The facts about the government shutdown are hard to come by because the mainstream media don’t often report the facts when that reporting will do damage to the liberal establishment.
So who is responsible for the government shutdown in terms of the Constitution and the facts? Thomas Sowell tells us:
“Even when it comes to something as basic, and apparently as simple and straightforward, as the question of who shut down the federal government, there are diametrically opposite answers, depending on whether you talk to Democrats or to Republicans.
“There is really nothing complicated about the facts. The Republican-controlled House of Representatives voted all the money required to keep all government activities going — except for ObamaCare.
“This is not a matter of opinion. You can check the congressional record.

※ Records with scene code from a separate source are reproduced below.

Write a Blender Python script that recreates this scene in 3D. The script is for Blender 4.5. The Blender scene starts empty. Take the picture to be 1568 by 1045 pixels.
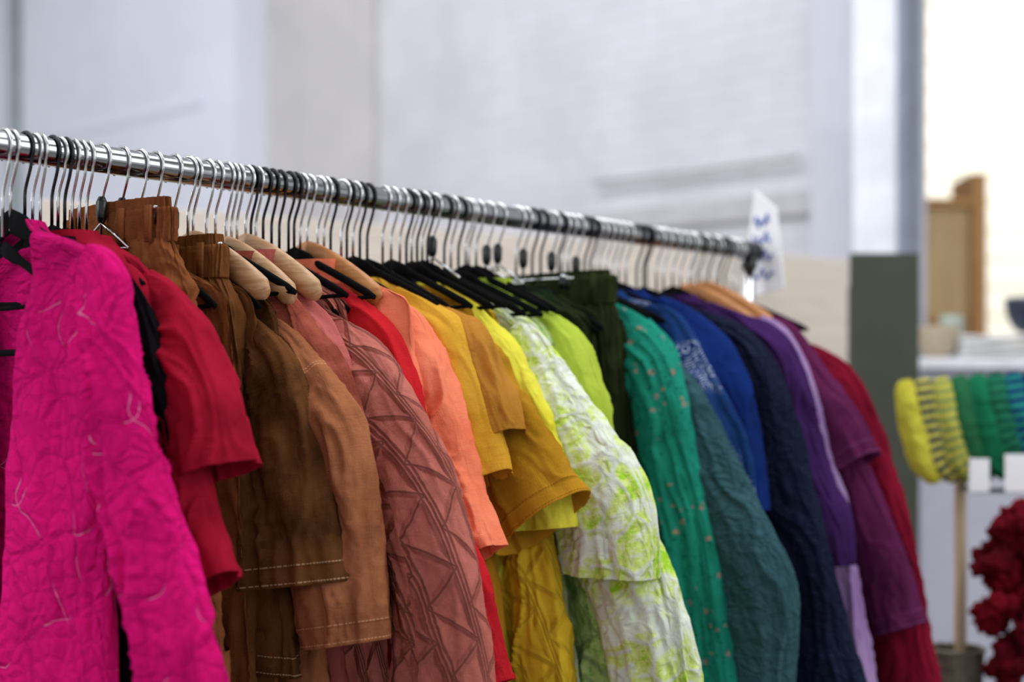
import bpy, math, random
import numpy as np
from mathutils import Vector
random.seed(5)
scene=bpy.context.scene
try:
    scene.view_settings.view_transform='Standard'
    scene.view_settings.look='None'
    scene.view_settings.exposure=0.0
except Exception: pass

CAMZ=1.274; RAILZ=1.60
X0,Y0=-.66,1.835
D=(.667,.745)
ANG=math.atan2(-.667,.745)
def rail(t): return (X0+D[0]*t, Y0+D[1]*t, RAILZ)

def lin(h):
    h=h.lstrip('#'); r=[int(h[i:i+2],16)/255 for i in (0,2,4)]
    return tuple((c/12.92 if c<=.04045 else ((c+.055)/1.055)**2.4) for c in r)

# ---------------------------------------------------------------- noise
def _h(i,j,k):
    n=(i*73856093)^(j*19349663)^(k*83492791)
    n=(n^(n>>13))*1274126177
    n=n&0x7fffffff
    n=(n^(n>>15))*2246822519
    n=n&0x7fffffff
    return (n%100003)/50001.5-1.0
def noise(x,y,z):
    x,y,z=np.broadcast_arrays(np.asarray(x,float),np.asarray(y,float),np.asarray(z,float))
    xi=np.floor(x).astype(np.int64);yi=np.floor(y).astype(np.int64);zi=np.floor(z).astype(np.int64)
    fx=x-xi;fy=y-yi;fz=z-zi
    fx=fx*fx*fx*(fx*(fx*6-15)+10);fy=fy*fy*(3-2*fy);fz=fz*fz*fz*(fz*(fz*6-15)+10)
    r=0
    for a in (0,1):
        for b in (0,1):
            for c in (0,1):
                w=(fx if a else 1-fx)*(fy if b else 1-fy)*(fz if c else 1-fz)
                r=r+w*_h(xi+a,yi+b,zi+c)
    return r
def ridge(x,y,z,p=1.0):
    return 2*(1-np.abs(noise(x,y,z)))**(2.6*p)-1

# ---------------------------------------------------------------- mesh collector
class MB:
    def __init__(s): s.v=[];s.f=[];s.uv=[];s.m=[];s.n=0
    def grid(s,P,UV,mat=0,closed=True,flip=False):
        R,C=P.shape[:2]
        base=s.n
        s.v.append(P.reshape(-1,3)); s.n+=R*C
        i=np.arange(R-1)[:,None]; j=np.arange(C if closed else C-1)[None,:]
        j2=(j+1)%C
        a=i*C+j;b=i*C+j2;c=(i+1)*C+j2;d=(i+1)*C+j
        q=np.stack([a,b,c,d],-1).reshape(-1,4)
        u=UV
        if closed:
            du=u[:,1:2,:]-u[:,0:1,:]
            ue=np.concatenate([u,u[:,-1:,:]+du],1)
            jj=j+1
        else:
            ue=u; jj=j+1
        C2=ue.shape[1]; uf=ue.reshape(-1,2)
        ua=i*C2+j;ub=i*C2+jj;uc=(i+1)*C2+jj;ud=(i+1)*C2+j
        uq=np.stack([ua,ub,uc,ud],-1).reshape(-1,4)
        if flip: q=q[:,::-1];uq=uq[:,::-1]
        s.f.append(q+base); s.uv.append(uf[uq].reshape(-1,2)); s.m.append(np.full(len(q),mat))
    def faces(s,V,F,mat=0):
        base=s.n; V=np.array(V,float); s.v.append(V); s.n+=len(V)
        F=np.array([f if len(f)==4 else list(f)+[f[-1]] for f in F])
        s.f.append(F+base); s.uv.append(V[F.reshape(-1)][:,[0,2]]); s.m.append(np.full(len(F),mat))
    def box(s,c,size,mat=0,rot=0):
        x,y,z=[k/2 for k in size]; cr,sr=math.cos(rot),math.sin(rot); V=[]
        for a in (-x,x):
            for b in (-y,y):
                for e in (-z,z): V.append((c[0]+a*cr-b*sr,c[1]+a*sr+b*cr,c[2]+e))
        s.faces(V,[(0,1,3,2),(4,6,7,5),(0,4,5,1),(2,3,7,6),(0,2,6,4),(1,5,7,3)],mat)
    def sweep(s,pts,r,mat=0,n=10,flat=None,cap=True):
        P=np.array(pts,float); K=len(P)
        T=np.gradient(P,axis=0); T/=np.linalg.norm(T,axis=1)[:,None]+1e-9
        ref=np.array([0,1.,0]) if abs(T[:,1]).max()<.9 else np.array([1.,0,0])
        B=np.cross(T,ref); B/=np.linalg.norm(B,axis=1)[:,None]+1e-9
        W=np.cross(B,T)
        a=np.broadcast_to(np.array(r if flat is None else flat[0],float),(K,)); b=np.broadcast_to(np.array(r if flat is None else flat[1],float),(K,))
        if cap:
            P=np.vstack([P[:1],P,P[-1:]]);B=np.vstack([B[:1],B,B[-1:]]);W=np.vstack([W[:1],W,W[-1:]])
            a=np.concatenate([[1e-5],a,[1e-5]]);b=np.concatenate([[1e-5],b,[1e-5]])
        th=np.linspace(0,2*np.pi,n,endpoint=False)
        c,sn=np.cos(th),np.sin(th)
        G=P[:,None,:]+a[:,None,None]*c[None,:,None]*B[:,None,:]+b[:,None,None]*sn[None,:,None]*W[:,None,:]
        UV=np.zeros((len(P),n,2)); UV[...,0]=th/6.28*.05; UV[...,1]=np.linspace(0,1,len(P))[:,None]
        s.grid(G,UV,mat)
    def build(s,name,mats,loc=(0,0,0),rz=0,smooth=True,parent=None,bevel=0):
        V=np.concatenate(s.v);F=np.concatenate(s.f);U=np.concatenate(s.uv);M=np.concatenate(s.m)
        me=bpy.data.meshes.new(name)
        me.vertices.add(len(V)); me.vertices.foreach_set('co',V.astype(np.float32).ravel())
        me.loops.add(len(F)*4); me.loops.foreach_set('vertex_index',F.astype(np.int32).ravel())
        me.polygons.add(len(F)); me.polygons.foreach_set('loop_start',(np.arange(len(F))*4).astype(np.int32))
        me.polygons.foreach_set('material_index',M.astype(np.int32))
        me.polygons.foreach_set('use_smooth',np.full(len(F),smooth))
        uvl=me.uv_layers.new(name='UVMap'); uvl.data.foreach_set('uv',U.astype(np.float32).ravel())
        me.update(calc_edges=True); me.validate()
        for m in mats: me.materials.append(m)
        ob=bpy.data.objects.new(name,me); scene.collection.objects.link(ob)
        ob.location=loc; ob.rotation_euler=(0,0,rz)
        if parent: ob.parent=parent
        if bevel:
            b=ob.modifiers.new('bevel','BEVEL'); b.width=bevel; b.segments=2
        return ob

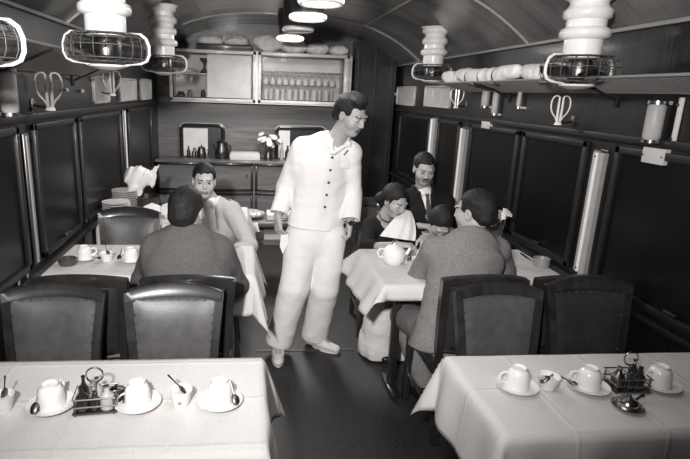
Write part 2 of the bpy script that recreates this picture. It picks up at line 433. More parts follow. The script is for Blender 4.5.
def jacket(m, sleeve=(.058, .050, .044), torso=(.150, .148, .168), depth=.66, hem=None, vneck=.0, collar=True, name='jacket', cuff=True,
           shirt=None, tie=None, h=.0055, folds=.0035, sleeve_to=1.0, pocket=False, seed=3, skirt=0):
    def f(root, off, J, fw, lo, hi, w):
        F = Field(lo, hi, h); P, C, N = V3(J['pelvis']), V3(J['chest']), V3(J['neck'])
        up = unit(C-P); hm = P if hem is None else P-up*hem
        wa = P+(C-P)*.45
        F.cone(hm, wa, torso[0]*w, torso[1]*w, k=.03, sq=fw, squash=depth, fa=True)
        F.cone(wa, C, torso[1]*w, torso[2]*w, k=.05, sq=fw, squash=depth)
        F.cone(C, C+(N-C)*.55, torso[2]*w, .125*w, k=.05, sq=fw, squash=depth*.95)
        if skirt: F.cone(hm, P, (torso[0]+skirt)*w, torso[0]*w, k=.03, sq=fw, squash=depth, fa=True)
        for s in 'LR':
            S, E, Wr = (V3(J[n+s]) for n in ('sh', 'el', 'wr'))
            F.cone(N-up*.015, S, .052*w, .056*w, k=.04)
            F.cone(S, E, sleeve[0]*w, sleeve[1]*w, k=.035)
            We = E+(Wr-E)*sleeve_to
            F.cone(E, We, sleeve[1]*w, sleeve[2]*w, k=.012, flat=True)
        F.warp(folds*1.0, 15, seed); F.warp(folds*.35, 50, seed+1)
        F.cone(N-unit(V3(J['head'])-N)*.035, N+unit(V3(J['head'])-N)*.12, .060*w, .075*w, k=.008, op='sub')
        rt = np.cross(fw, up); rt = unit(rt)
        fr = torso[2]*w*depth
        if vneck:
            a = N+fw*.05-up*.0; F.cone(N+fw*.09, C+fw*(fr+.02)+up*(.13-vneck), .05, .004, k=.006, op='sub')
        for s in 'LR':                                                  # cuffs open round the wrist
            Wr, E = V3(J['wr'+s]), V3(J['el'+s]); d = unit(Wr-E); We = E+(Wr-E)*sleeve_to
            F.cone(We-d*.025, We+d*.05, (sleeve[2]-.008)*w, (sleeve[2]-.008)*w, k=.002, op='sub')
        me, _, _ = F.mesh(name, off); j = obj(name, me, M[m], root)
        if collar:
            G = Field(N-.16, N+.16, .004)
            v = C+fw*(fr+.006)+up*(.13-max(vneck, .05))
            for s in (-1, 1):
                p = [N+rt*s*.058-fw*.035+up*.03, N+rt*s*.066+fw*.02+up*.028, N+rt*s*.055+fw*.06+up*-.005, v+rt*s*.008+up*.03]
                G.cone(p[0], N-fw*.055+up*.03, .013, .013, k=.01)
                for a, b in zip(p, p[1:]): G.cone(a, b, .013, .013, k=.01)
                G.cone(p[2], p[2]+rt*s*.03-up*.045, .016, .008, k=.015)
            me, _, _ = G.mesh('collar', off); obj('collar', me, M[m], j)
        if shirt:
            G = Field(N-.25, N+.25, .004)
            G.cone(N+fw*.035, C+fw*(fr-.012)+up*.0, .040, .03, k=.01); G.cone(N-fw*.05+up*.035, N+fw*.05+up*.015, .03, .03, k=.03)
            for s in (-1, 1): G.cone(N+rt*s*.055+up*.03, N+rt*s*.02+fw*.07-up*.01, .012, .012, k=.02)
            G.cone(N, V3(J['head']), .053*w, .053*w, k=.004, op='sub')
            me, _, _ = G.mesh('shirt', off); obj('shirt', me, M[shirt], root)
        if tie:
            G = NB(); a = Vector(N+fw*.083-up*.012-off); b = Vector(C+fw*(fr+.018)-off-up*.02); r = Vector(rt)
            panel(G, [a-r*.014, a+r*.014, a+(b-a)*.14+r*.009, b+r*.026, b-r*.026, a+(b-a)*.14-r*.009], Vector(fw)*.008)
            obj('tie', G, M['tie'], root)
        if pocket:                                                      # buttons, pocket and pen of the steward's jacket
            q = NB()
            for i in range(5):
                c = C+up*(.06-.075*i)+fw*(fr*(1 if i < 3 else .97)+.004)-off
                lathe_dir(q, c, fw, .008, .006)
            obj('button', q, M['steel_d'], j)
            q = NB(); c = Vector(C+up*.05+rt*-.085+fw*(fr*.86)-off)
            B = Matrix((tuple(rt), tuple(fw), tuple(up))).transposed().to_4x4()
            box(q, c, (.085, .012, .095), rot=B, bev=.003); obj('pocket', q, M[m], j)
            q = NB(); tube(q, [c+Vector(up)*.03+Vector(fw)*.01+Vector(rt)*.01, c+Vector(up)*.062+Vector(fw)*.012-Vector(rt)*.012], .005, 8); obj('pen', q, M['wood_k'], j)
    return f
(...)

“As for the House of Representatives’ right to grant or withhold money, that is not a matter of opinion either. You can check the Constitution of the United States. All spending bills must originate in the House of Representatives, which means that congressmen there have a right to decide whether they want to spend money on a particular government activity.”
There you have it. The Constitution and the facts are clear. But for many (most?) people, the facts are not the issue. It’s the protection of an ideology for a sinister purpose that motivates today’s politicians, scientists (think Global Warming), economists (think “Quantitative Easing”), educators (think Common Core), and ethicists (think normalizing aberrant sexual behavior and abortion).